Dataset extract:
* BEGIN *
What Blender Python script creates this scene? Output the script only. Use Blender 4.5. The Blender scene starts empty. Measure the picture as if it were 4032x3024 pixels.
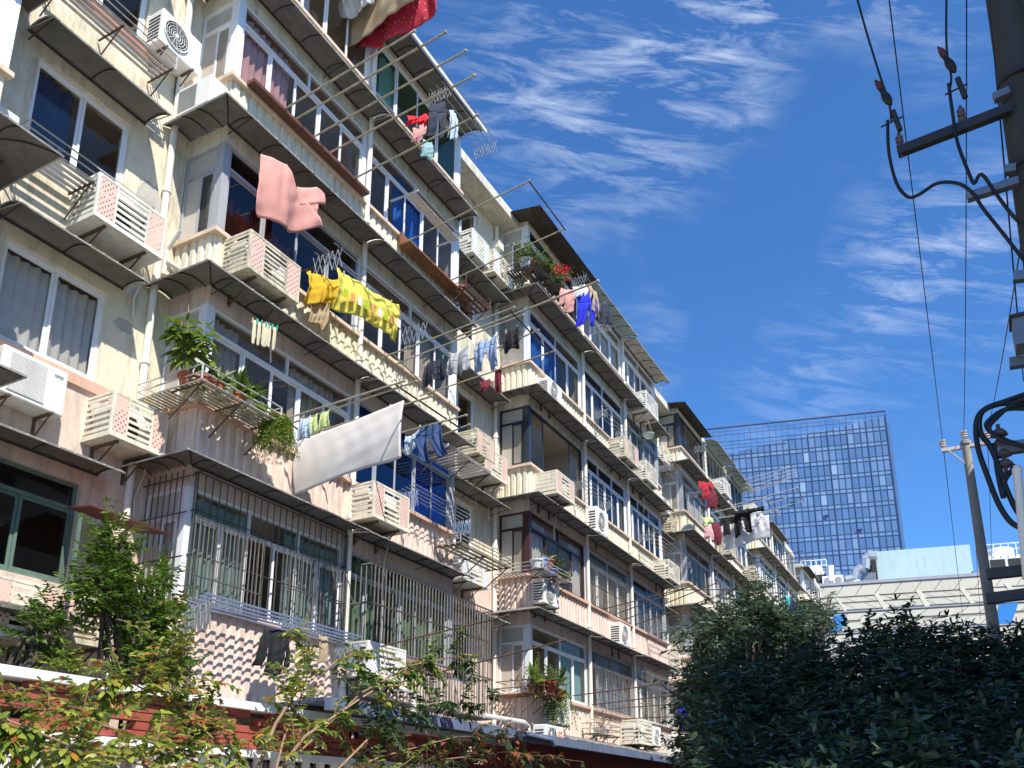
* END *
* BEGIN *
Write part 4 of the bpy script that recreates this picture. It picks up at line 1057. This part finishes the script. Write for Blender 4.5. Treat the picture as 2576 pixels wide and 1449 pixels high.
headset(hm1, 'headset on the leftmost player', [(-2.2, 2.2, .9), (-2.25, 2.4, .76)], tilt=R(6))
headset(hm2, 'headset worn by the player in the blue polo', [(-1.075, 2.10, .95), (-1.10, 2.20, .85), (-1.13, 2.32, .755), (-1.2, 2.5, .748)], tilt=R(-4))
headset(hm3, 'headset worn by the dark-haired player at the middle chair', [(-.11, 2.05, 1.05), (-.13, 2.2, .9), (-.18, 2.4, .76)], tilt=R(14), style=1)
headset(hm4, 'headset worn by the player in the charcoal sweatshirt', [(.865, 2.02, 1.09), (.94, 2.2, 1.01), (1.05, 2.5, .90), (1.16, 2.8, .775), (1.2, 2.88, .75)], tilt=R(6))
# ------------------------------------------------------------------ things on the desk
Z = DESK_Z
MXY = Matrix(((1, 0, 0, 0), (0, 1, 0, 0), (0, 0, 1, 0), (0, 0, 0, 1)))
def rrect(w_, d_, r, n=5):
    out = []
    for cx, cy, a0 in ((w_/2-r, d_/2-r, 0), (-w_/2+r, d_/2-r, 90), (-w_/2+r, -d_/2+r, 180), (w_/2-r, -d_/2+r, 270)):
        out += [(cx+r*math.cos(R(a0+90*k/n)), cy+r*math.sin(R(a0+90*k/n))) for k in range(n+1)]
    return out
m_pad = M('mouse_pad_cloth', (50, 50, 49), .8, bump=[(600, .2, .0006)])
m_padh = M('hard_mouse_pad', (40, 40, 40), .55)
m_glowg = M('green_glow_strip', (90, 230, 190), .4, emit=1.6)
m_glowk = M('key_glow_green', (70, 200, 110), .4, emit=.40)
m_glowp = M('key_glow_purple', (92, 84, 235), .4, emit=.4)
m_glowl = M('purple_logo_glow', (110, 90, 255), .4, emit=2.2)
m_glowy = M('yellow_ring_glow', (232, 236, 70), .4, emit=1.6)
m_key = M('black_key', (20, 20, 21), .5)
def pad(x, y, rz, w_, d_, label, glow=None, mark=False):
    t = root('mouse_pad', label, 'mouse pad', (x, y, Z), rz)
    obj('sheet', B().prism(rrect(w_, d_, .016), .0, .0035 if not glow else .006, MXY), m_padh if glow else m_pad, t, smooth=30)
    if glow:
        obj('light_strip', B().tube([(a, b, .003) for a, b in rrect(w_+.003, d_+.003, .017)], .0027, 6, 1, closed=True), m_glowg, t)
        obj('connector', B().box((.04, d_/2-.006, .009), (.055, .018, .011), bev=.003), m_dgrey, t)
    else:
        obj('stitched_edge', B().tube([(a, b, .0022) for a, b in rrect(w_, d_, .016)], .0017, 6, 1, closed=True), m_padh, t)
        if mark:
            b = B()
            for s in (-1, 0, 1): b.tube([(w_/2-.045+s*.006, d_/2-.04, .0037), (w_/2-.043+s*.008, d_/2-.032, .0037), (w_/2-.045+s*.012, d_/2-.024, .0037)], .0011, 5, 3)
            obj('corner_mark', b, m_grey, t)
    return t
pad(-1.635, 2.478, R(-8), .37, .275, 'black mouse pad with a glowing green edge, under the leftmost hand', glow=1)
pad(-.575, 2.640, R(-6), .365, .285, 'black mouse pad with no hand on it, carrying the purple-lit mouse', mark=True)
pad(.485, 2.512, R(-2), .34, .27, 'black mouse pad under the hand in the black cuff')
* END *
* BEGIN *
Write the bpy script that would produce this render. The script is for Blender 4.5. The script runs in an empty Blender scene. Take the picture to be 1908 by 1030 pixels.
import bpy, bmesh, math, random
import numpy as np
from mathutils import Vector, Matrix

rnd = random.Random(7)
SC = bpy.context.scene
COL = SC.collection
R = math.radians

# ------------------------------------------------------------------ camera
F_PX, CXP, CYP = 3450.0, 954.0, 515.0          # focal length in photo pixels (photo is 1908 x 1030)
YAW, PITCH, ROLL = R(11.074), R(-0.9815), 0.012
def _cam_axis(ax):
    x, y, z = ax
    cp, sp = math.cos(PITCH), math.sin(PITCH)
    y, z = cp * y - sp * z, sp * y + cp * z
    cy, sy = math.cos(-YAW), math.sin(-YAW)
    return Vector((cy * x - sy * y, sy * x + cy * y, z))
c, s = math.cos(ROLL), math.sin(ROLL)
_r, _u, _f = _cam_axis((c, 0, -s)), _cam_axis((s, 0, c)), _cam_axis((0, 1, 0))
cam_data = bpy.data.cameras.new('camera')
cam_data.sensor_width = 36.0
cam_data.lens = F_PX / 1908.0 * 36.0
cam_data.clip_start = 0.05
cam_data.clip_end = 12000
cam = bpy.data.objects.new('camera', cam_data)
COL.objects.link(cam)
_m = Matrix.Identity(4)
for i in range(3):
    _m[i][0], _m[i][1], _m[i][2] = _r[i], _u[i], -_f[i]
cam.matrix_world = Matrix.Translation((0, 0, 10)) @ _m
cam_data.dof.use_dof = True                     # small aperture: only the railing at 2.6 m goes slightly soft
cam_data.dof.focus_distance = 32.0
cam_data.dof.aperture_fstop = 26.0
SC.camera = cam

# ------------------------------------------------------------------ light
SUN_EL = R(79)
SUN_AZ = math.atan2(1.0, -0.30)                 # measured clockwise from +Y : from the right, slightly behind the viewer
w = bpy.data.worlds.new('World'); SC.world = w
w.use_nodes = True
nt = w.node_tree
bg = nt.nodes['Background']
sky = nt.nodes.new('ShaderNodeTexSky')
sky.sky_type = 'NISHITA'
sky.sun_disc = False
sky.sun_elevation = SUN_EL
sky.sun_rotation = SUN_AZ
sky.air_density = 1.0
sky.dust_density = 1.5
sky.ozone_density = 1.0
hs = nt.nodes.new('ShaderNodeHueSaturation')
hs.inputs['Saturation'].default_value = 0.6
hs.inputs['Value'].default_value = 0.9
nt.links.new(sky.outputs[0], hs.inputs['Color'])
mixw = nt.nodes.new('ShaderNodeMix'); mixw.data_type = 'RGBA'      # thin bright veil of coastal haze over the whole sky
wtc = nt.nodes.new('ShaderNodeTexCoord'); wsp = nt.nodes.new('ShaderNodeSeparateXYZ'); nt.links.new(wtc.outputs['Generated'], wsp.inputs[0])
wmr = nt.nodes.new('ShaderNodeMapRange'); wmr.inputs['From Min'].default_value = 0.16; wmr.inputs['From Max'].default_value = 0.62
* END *
From the records above, print exactly the lines that run from the line with "Write the bpy" to the line with "SC.camera = cam", inclusive.

Solution for this task:
Write the bpy script that would produce this render. The script is for Blender 4.5. The script runs in an empty Blender scene. Take the picture to be 1908 by 1030 pixels.
import bpy, bmesh, math, random
import numpy as np
from mathutils import Vector, Matrix

rnd = random.Random(7)
SC = bpy.context.scene
COL = SC.collection
R = math.radians

# ------------------------------------------------------------------ camera
F_PX, CXP, CYP = 3450.0, 954.0, 515.0          # focal length in photo pixels (photo is 1908 x 1030)
YAW, PITCH, ROLL = R(11.074), R(-0.9815), 0.012
def _cam_axis(ax):
    x, y, z = ax
    cp, sp = math.cos(PITCH), math.sin(PITCH)
    y, z = cp * y - sp * z, sp * y + cp * z
    cy, sy = math.cos(-YAW), math.sin(-YAW)
    return Vector((cy * x - sy * y, sy * x + cy * y, z))
c, s = math.cos(ROLL), math.sin(ROLL)
_r, _u, _f = _cam_axis((c, 0, -s)), _cam_axis((s, 0, c)), _cam_axis((0, 1, 0))
cam_data = bpy.data.cameras.new('camera')
cam_data.sensor_width = 36.0
cam_data.lens = F_PX / 1908.0 * 36.0
cam_data.clip_start = 0.05
cam_data.clip_end = 12000
cam = bpy.data.objects.new('camera', cam_data)
COL.objects.link(cam)
_m = Matrix.Identity(4)
for i in range(3):
    _m[i][0], _m[i][1], _m[i][2] = _r[i], _u[i], -_f[i]
cam.matrix_world = Matrix.Translation((0, 0, 10)) @ _m
cam_data.dof.use_dof = True                     # small aperture: only the railing at 2.6 m goes slightly soft
cam_data.dof.focus_distance = 32.0
cam_data.dof.aperture_fstop = 26.0
SC.camera = cam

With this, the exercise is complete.